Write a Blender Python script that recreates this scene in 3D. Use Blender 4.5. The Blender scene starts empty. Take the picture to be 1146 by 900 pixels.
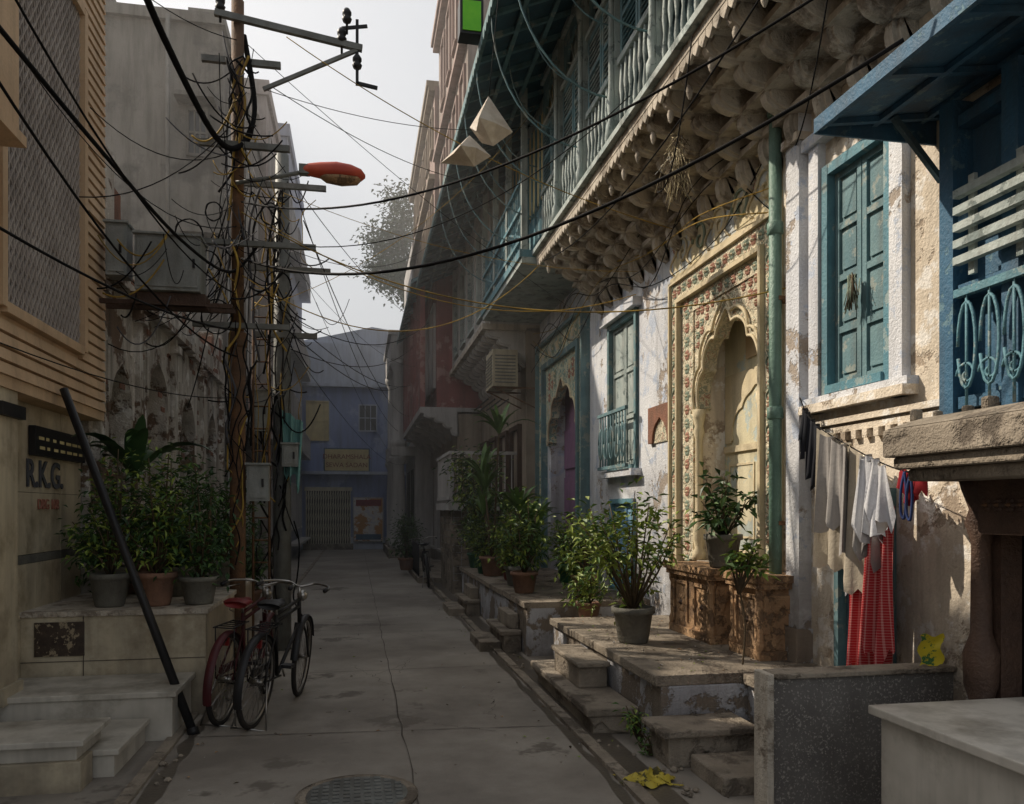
import bpy, math, random
from mathutils import Vector, Matrix
R=random.Random(7)
def lin(c):
    c/=255.0
    return c/12.92 if c<=0.04045 else ((c+0.055)/1.055)**2.4
def C(r,g,b): return (lin(r),lin(g),lin(b),1)
# ------------------------------------------------------------ materials
MC={}
def mat(name,a,b,scale=3,rough=.85,bump=.35,patch=None,pscale=1.3,pthr=.56,streak=0.0,fine=45,metal=0,dirt=(.07,.06,.048,1),p2=None,p2thr=.62,bdist=.02,spec=.3,psoft=.016,damp=None):
    if name in MC: return MC[name]
    m=bpy.data.materials.new(name); m.use_nodes=True; nt=m.node_tree; N=nt.nodes; L=nt.links
    bs=N['Principled BSDF']; bs.inputs['Roughness'].default_value=rough; bs.inputs['Metallic'].default_value=metal
    bs.inputs['Specular IOR Level'].default_value=spec
    tc=N.new('ShaderNodeTexCoord')
    def noise(s,d=4,r=.62,mp=None,off=0):
        n=N.new('ShaderNodeTexNoise'); n.inputs['Scale'].default_value=s; n.inputs['Detail'].default_value=d; n.inputs['Roughness'].default_value=r
        if mp or off:
            mm=N.new('ShaderNodeMapping'); mm.inputs['Location'].default_value=(off,off*.7,off*1.3)
            if mp: mm.inputs['Scale'].default_value=mp
            L.new(tc.outputs['Object'],mm.inputs[0]); L.new(mm.outputs[0],n.inputs['Vector'])
        else: L.new(tc.outputs['Object'],n.inputs['Vector'])
        return n.outputs['Fac']
    def ramp(src,lo,hi,v=1.0):
        r=N.new('ShaderNodeMapRange'); r.inputs['From Min'].default_value=lo; r.inputs['From Max'].default_value=hi
        r.inputs['To Max'].default_value=v; L.new(src,r.inputs['Value']); return r.outputs[0]
    def mix(f,A,B):
        x=N.new('ShaderNodeMix'); x.data_type='RGBA'
        L.new(f,x.inputs[0])
        for i,q in ((6,A),(7,B)):
            if isinstance(q,tuple): x.inputs[i].default_value=q
            else: L.new(q,x.inputs[i])
        return x.outputs[2]
    n1=noise(scale,4); col=mix(ramp(n1,.32,.68),a,b)
    n2=None
    if bump>.12:
        n2=noise(fine,2,.7,off=3.1)
        col=mix(ramp(n2,.35,.75,.3),col,tuple([x*.6 for x in a[:3]]+[1]))
    hgt=n2
    if patch:
        n3=noise(pscale,6,.68,off=11.7); pf=ramp(n3,pthr-psoft,pthr+psoft); col=mix(pf,col,patch)
        if n2 is not None:
            ad=N.new('ShaderNodeMath'); ad.operation='MULTIPLY_ADD'; L.new(pf,ad.inputs[0]); ad.inputs[1].default_value=-1.0; L.new(n2,ad.inputs[2]); hgt=ad.outputs[0]
        if p2:
            n5=noise(pscale*2.3,5,.7,off=23.7); col=mix(ramp(n5,p2thr-.02,p2thr+.03),col,p2)
    if streak:
        n4=noise(1.0,4,.65,mp=(5,5,.55),off=5.5); col=mix(ramp(n4,.45,.75,streak),col,dirt)
    if damp:
        sp=N.new('ShaderNodeSeparateXYZ');L.new(tc.outputs['Object'],sp.inputs[0])
        zr=ramp(sp.outputs[2],damp[1],damp[0],1.0);n7=noise(2.2,5,.65,off=31)
        mm=N.new('ShaderNodeMath');mm.operation='MULTIPLY';L.new(zr,mm.inputs[0]);L.new(ramp(n7,.3,.62,.75),mm.inputs[1]);col=mix(mm.outputs[0],col,(.13,.11,.09,1))
    L.new(col,bs.inputs['Base Color'])
    if n2 is not None:
        bp=N.new('ShaderNodeBump'); bp.inputs['Strength'].default_value=bump; bp.inputs['Distance'].default_value=bdist
        L.new(hgt,bp.inputs['Height']); L.new(bp.outputs[0],bs.inputs['Normal'])
    MC[name]=m; return m
def floral(name,base,c1,c2,scale=9):
    m=bpy.data.materials.new(name); m.use_nodes=True; nt=m.node_tree; N=nt.nodes; L=nt.links
    bs=N['Principled BSDF']; bs.inputs['Roughness'].default_value=.8
    tc=N.new('ShaderNodeTexCoord'); v=N.new('ShaderNodeTexVoronoi'); v.inputs['Scale'].default_value=scale
    nz=N.new('ShaderNodeTexNoise'); nz.inputs['Scale'].default_value=scale*1.5; nz.inputs['Detail'].default_value=3
    ad=N.new('ShaderNodeVectorMath'); ad.operation='MULTIPLY_ADD'; ad.inputs[1].default_value=(.13,.13,.13)
    L.new(nz.outputs['Color'],ad.inputs[0]); L.new(tc.outputs['Object'],ad.inputs[2]); L.new(ad.outputs[0],v.inputs['Vector']); L.new(tc.outputs['Object'],nz.inputs['Vector'])
    r=N.new('ShaderNodeValToRGB'); e=r.color_ramp.elements; e[0].position=0; e[0].color=base; e[1].position=1; e[1].color=base
    for p,c in ((.1,base),(.13,c1),(.27,c1),(.3,base),(.40,base),(.44,c2),(.56,c2),(.6,base)):
        x=e.new(p); x.color=c
    L.new(v.outputs['Distance'],r.inputs[0])
    n3=N.new('ShaderNodeTexNoise'); n3.inputs['Scale'].default_value=3; n3.inputs['Detail'].default_value=6; L.new(tc.outputs['Object'],n3.inputs['Vector'])
    mx=N.new('ShaderNodeMix'); mx.data_type='RGBA'; mr=N.new('ShaderNodeMapRange'); mr.inputs[1].default_value=.4; mr.inputs[2].default_value=.7; mr.inputs[4].default_value=.75
    L.new(n3.outputs['Fac'],mr.inputs[0]); L.new(mr.outputs[0],mx.inputs[0]); L.new(r.outputs[0],mx.inputs[6]); mx.inputs[7].default_value=tuple([x*.6 for x in base[:3]]+[1])
    L.new(mx.outputs[2],bs.inputs['Base Color'])
    bp=N.new('ShaderNodeBump'); bp.inputs['Strength'].default_value=.9; bp.inputs['Distance'].default_value=.03; bp.invert=True
    L.new(v.outputs['Distance'],bp.inputs['Height']); L.new(bp.outputs[0],bs.inputs['Normal'])
    return m
def plaid(name,a,b,s):
    m=bpy.data.materials.new(name); m.use_nodes=True; nt=m.node_tree; N=nt.nodes; L=nt.links
    bs=N['Principled BSDF']; bs.inputs['Roughness'].default_value=.95
    tc=N.new('ShaderNodeTexCoord'); sp=N.new('ShaderNodeSeparateXYZ'); L.new(tc.outputs['Object'],sp.inputs[0])
    def band(o):
        m1=N.new('ShaderNodeMath');m1.operation='MULTIPLY';m1.inputs[1].default_value=s;L.new(o,m1.inputs[0])
        m2=N.new('ShaderNodeMath');m2.operation='FRACT';L.new(m1.outputs[0],m2.inputs[0])
        m3=N.new('ShaderNodeMath');m3.operation='GREATER_THAN';m3.inputs[1].default_value=.74;L.new(m2.outputs[0],m3.inputs[0]);return m3.outputs[0]
    ad=N.new('ShaderNodeMath');ad.operation='ADD';L.new(band(sp.outputs[1]),ad.inputs[0]);L.new(band(sp.outputs[2]),ad.inputs[1])
    mu=N.new('ShaderNodeMath');mu.operation='MULTIPLY';mu.inputs[1].default_value=.28;L.new(ad.outputs[0],mu.inputs[0])
    x=N.new('ShaderNodeMix');x.data_type='RGBA';x.inputs[6].default_value=a;x.inputs[7].default_value=b;L.new(mu.outputs[0],x.inputs[0]);L.new(x.outputs[2],bs.inputs['Base Color']);return m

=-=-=

§ Instruction:
Copy the listing exactly. Any image in it stays out of the copy.

§ Answer in full:
Write a Blender Python script that recreates this scene in 3D. Use Blender 4.5. The Blender scene starts empty. Take the picture to be 1146 by 900 pixels.
import bpy, math, random
from mathutils import Vector, Matrix
R=random.Random(7)
def lin(c):
    c/=255.0
    return c/12.92 if c<=0.04045 else ((c+0.055)/1.055)**2.4
def C(r,g,b): return (lin(r),lin(g),lin(b),1)
# ------------------------------------------------------------ materials
MC={}
def mat(name,a,b,scale=3,rough=.85,bump=.35,patch=None,pscale=1.3,pthr=.56,streak=0.0,fine=45,metal=0,dirt=(.07,.06,.048,1),p2=None,p2thr=.62,bdist=.02,spec=.3,psoft=.016,damp=None):
    if name in MC: return MC[name]
    m=bpy.data.materials.new(name); m.use_nodes=True; nt=m.node_tree; N=nt.nodes; L=nt.links
    bs=N['Principled BSDF']; bs.inputs['Roughness'].default_value=rough; bs.inputs['Metallic'].default_value=metal
    bs.inputs['Specular IOR Level'].default_value=spec
    tc=N.new('ShaderNodeTexCoord')
    def noise(s,d=4,r=.62,mp=None,off=0):
        n=N.new('ShaderNodeTexNoise'); n.inputs['Scale'].default_value=s; n.inputs['Detail'].default_value=d; n.inputs['Roughness'].default_value=r
        if mp or off:
            mm=N.new('ShaderNodeMapping'); mm.inputs['Location'].default_value=(off,off*.7,off*1.3)
            if mp: mm.inputs['Scale'].default_value=mp
            L.new(tc.outputs['Object'],mm.inputs[0]); L.new(mm.outputs[0],n.inputs['Vector'])
        else: L.new(tc.outputs['Object'],n.inputs['Vector'])
        return n.outputs['Fac']
    def ramp(src,lo,hi,v=1.0):
        r=N.new('ShaderNodeMapRange'); r.inputs['From Min'].default_value=lo; r.inputs['From Max'].default_value=hi
        r.inputs['To Max'].default_value=v; L.new(src,r.inputs['Value']); return r.outputs[0]
    def mix(f,A,B):
        x=N.new('ShaderNodeMix'); x.data_type='RGBA'
        L.new(f,x.inputs[0])
        for i,q in ((6,A),(7,B)):
            if isinstance(q,tuple): x.inputs[i].default_value=q
            else: L.new(q,x.inputs[i])
        return x.outputs[2]
    n1=noise(scale,4); col=mix(ramp(n1,.32,.68),a,b)
    n2=None
    if bump>.12:
        n2=noise(fine,2,.7,off=3.1)
        col=mix(ramp(n2,.35,.75,.3),col,tuple([x*.6 for x in a[:3]]+[1]))
    hgt=n2
    if patch:
        n3=noise(pscale,6,.68,off=11.7); pf=ramp(n3,pthr-psoft,pthr+psoft); col=mix(pf,col,patch)
        if n2 is not None:
            ad=N.new('ShaderNodeMath'); ad.operation='MULTIPLY_ADD'; L.new(pf,ad.inputs[0]); ad.inputs[1].default_value=-1.0; L.new(n2,ad.inputs[2]); hgt=ad.outputs[0]
        if p2:
            n5=noise(pscale*2.3,5,.7,off=23.7); col=mix(ramp(n5,p2thr-.02,p2thr+.03),col,p2)
    if streak:
        n4=noise(1.0,4,.65,mp=(5,5,.55),off=5.5); col=mix(ramp(n4,.45,.75,streak),col,dirt)
    if damp:
        sp=N.new('ShaderNodeSeparateXYZ');L.new(tc.outputs['Object'],sp.inputs[0])
        zr=ramp(sp.outputs[2],damp[1],damp[0],1.0);n7=noise(2.2,5,.65,off=31)
        mm=N.new('ShaderNodeMath');mm.operation='MULTIPLY';L.new(zr,mm.inputs[0]);L.new(ramp(n7,.3,.62,.75),mm.inputs[1]);col=mix(mm.outputs[0],col,(.13,.11,.09,1))
    L.new(col,bs.inputs['Base Color'])
    if n2 is not None:
        bp=N.new('ShaderNodeBump'); bp.inputs['Strength'].default_value=bump; bp.inputs['Distance'].default_value=bdist
        L.new(hgt,bp.inputs['Height']); L.new(bp.outputs[0],bs.inputs['Normal'])
    MC[name]=m; return m
def floral(name,base,c1,c2,scale=9):
    m=bpy.data.materials.new(name); m.use_nodes=True; nt=m.node_tree; N=nt.nodes; L=nt.links
    bs=N['Principled BSDF']; bs.inputs['Roughness'].default_value=.8
    tc=N.new('ShaderNodeTexCoord'); v=N.new('ShaderNodeTexVoronoi'); v.inputs['Scale'].default_value=scale
    nz=N.new('ShaderNodeTexNoise'); nz.inputs['Scale'].default_value=scale*1.5; nz.inputs['Detail'].default_value=3
    ad=N.new('ShaderNodeVectorMath'); ad.operation='MULTIPLY_ADD'; ad.inputs[1].default_value=(.13,.13,.13)
    L.new(nz.outputs['Color'],ad.inputs[0]); L.new(tc.outputs['Object'],ad.inputs[2]); L.new(ad.outputs[0],v.inputs['Vector']); L.new(tc.outputs['Object'],nz.inputs['Vector'])
    r=N.new('ShaderNodeValToRGB'); e=r.color_ramp.elements; e[0].position=0; e[0].color=base; e[1].position=1; e[1].color=base
    for p,c in ((.1,base),(.13,c1),(.27,c1),(.3,base),(.40,base),(.44,c2),(.56,c2),(.6,base)):
        x=e.new(p); x.color=c
    L.new(v.outputs['Distance'],r.inputs[0])
    n3=N.new('ShaderNodeTexNoise'); n3.inputs['Scale'].default_value=3; n3.inputs['Detail'].default_value=6; L.new(tc.outputs['Object'],n3.inputs['Vector'])
    mx=N.new('ShaderNodeMix'); mx.data_type='RGBA'; mr=N.new('ShaderNodeMapRange'); mr.inputs[1].default_value=.4; mr.inputs[2].default_value=.7; mr.inputs[4].default_value=.75
    L.new(n3.outputs['Fac'],mr.inputs[0]); L.new(mr.outputs[0],mx.inputs[0]); L.new(r.outputs[0],mx.inputs[6]); mx.inputs[7].default_value=tuple([x*.6 for x in base[:3]]+[1])
    L.new(mx.outputs[2],bs.inputs['Base Color'])
    bp=N.new('ShaderNodeBump'); bp.inputs['Strength'].default_value=.9; bp.inputs['Distance'].default_value=.03; bp.invert=True
    L.new(v.outputs['Distance'],bp.inputs['Height']); L.new(bp.outputs[0],bs.inputs['Normal'])
    return m
def plaid(name,a,b,s):
    m=bpy.data.materials.new(name); m.use_nodes=True; nt=m.node_tree; N=nt.nodes; L=nt.links
    bs=N['Principled BSDF']; bs.inputs['Roughness'].default_value=.95
    tc=N.new('ShaderNodeTexCoord'); sp=N.new('ShaderNodeSeparateXYZ'); L.new(tc.outputs['Object'],sp.inputs[0])
    def band(o):
        m1=N.new('ShaderNodeMath');m1.operation='MULTIPLY';m1.inputs[1].default_value=s;L.new(o,m1.inputs[0])
        m2=N.new('ShaderNodeMath');m2.operation='FRACT';L.new(m1.outputs[0],m2.inputs[0])
        m3=N.new('ShaderNodeMath');m3.operation='GREATER_THAN';m3.inputs[1].default_value=.74;L.new(m2.outputs[0],m3.inputs[0]);return m3.outputs[0]
    ad=N.new('ShaderNodeMath');ad.operation='ADD';L.new(band(sp.outputs[1]),ad.inputs[0]);L.new(band(sp.outputs[2]),ad.inputs[1])
    mu=N.new('ShaderNodeMath');mu.operation='MULTIPLY';mu.inputs[1].default_value=.28;L.new(ad.outputs[0],mu.inputs[0])
    x=N.new('ShaderNodeMix');x.data_type='RGBA';x.inputs[6].default_value=a;x.inputs[7].default_value=b;L.new(mu.outputs[0],x.inputs[0]);L.new(x.outputs[2],bs.inputs['Base Color']);return m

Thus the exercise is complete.